September 5, 2017, New Westminster, BC: The future of inclusive education in BC’s public schools is at a “key juncture” today, as our province faces promising new opportunities and ongoing challenges.

Those are among the conclusions of a new report released today by Inclusion BC, summing up insights from over 100 teachers, parents, education professionals and leading Canadian experts who presented at our June 2017 Inclusive Education Summit in Richmond, BC.

The new report, “Implementing Inclusion in BC’s Public Schools,” identified BC’s new curriculum, with its focus on student diversity and empowerment, as a valuable new tool for helping teachers include and support all learners in regular classrooms.

The report also describes this as an “opportune” moment, with a broad consensus on re-investing in public schools and supports for inclusion after the 2016 Supreme Court decision that ended a 15-year fight between the BC government and teachers.

“It’s time for bold leadership and we are committed to working collaboratively with government, teachers and parents to seize this opportunity,” said Inclusion BC’s Executive Director, Faith Bodnar.

“Inclusive public schools are critical to building a strong, successful, cohesive society where all citizens can contribute, with a sense of empowerment, purpose and belonging,” added Inclusion BC President Jackie Carpenter.

“We know from an extensive body of research that inclusive education works best for ALL students,” Bodnar added. “It is also a right that Canada has recognized, under Article 24 of the UN Convention on the Rights of Persons with Disabilities, but one that has been ignored for too many BC students for far too long.”

“It’s not always easy to translate theory into practice, especially with public schools that have been underfunded for some time,” Bodnar said. “We all need to work together to ensure that our teachers will be well supported with all the resources, time and knowledge they need to make this happen.”

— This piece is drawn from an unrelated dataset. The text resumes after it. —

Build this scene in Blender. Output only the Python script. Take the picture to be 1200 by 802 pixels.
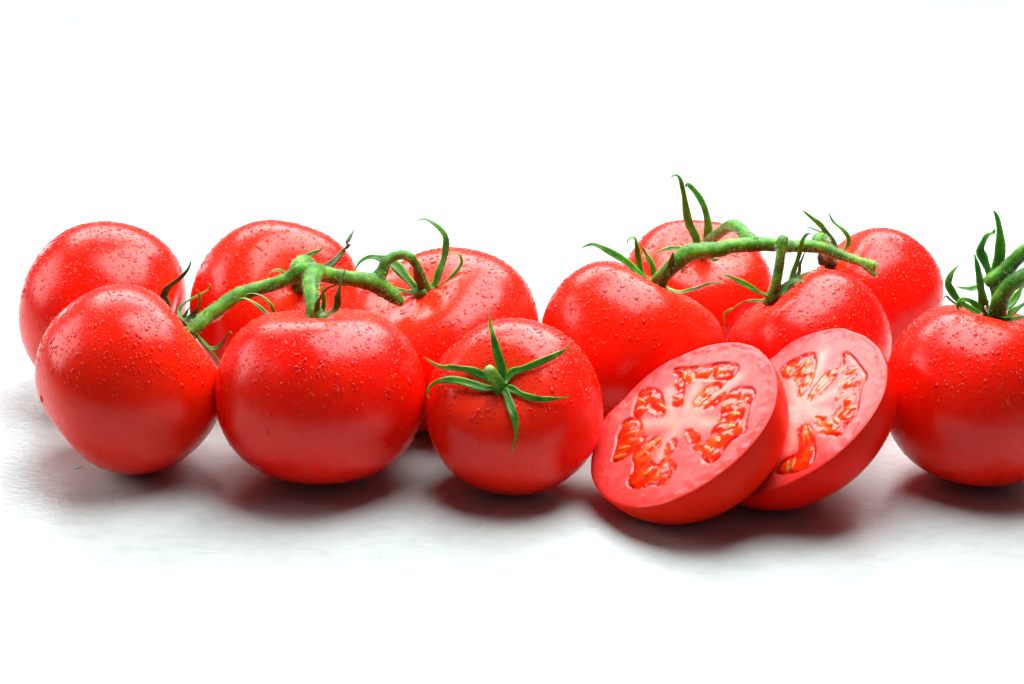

Notwithstanding the challenge of reconfiguring classrooms and restoring supports for inclusive education in BC’s public schools, participants at the June Summit shared a new sense of optimism, pointing to a rare consensus emerging among BC’s education stakeholders and a new provincial curriculum that supports teaching to diversity.

Presenters at the June 14 Summit included Jacqueline Specht, Director of the Canadian Research Centre on Inclusive Education at Ontario’s Western University; teacher/inclusion consultant Shelley Moore; former BC Teachers Federation researcher Sherri Brown; and Leyton Schnellert, Assistant Professor in the University of British Columbia’s Faculty of Education.

Summit participants stressed the need to provide practical tools, training and resources to support schools and teachers in the shift towards classrooms that are better designed to empower diverse learners. This includes more time for lesson planning, more specialist and support staff and more opportunities for teachers to collaborate with colleagues and parents.

Inclusion BC has committed to working with all BC’s education partners to ensure that all students are welcomed at their local public schools and granted opportunities to grow and thrive regardless of their abilities. This report is part of an ongoing Inclusion BC initiative to restore supports for inclusive education.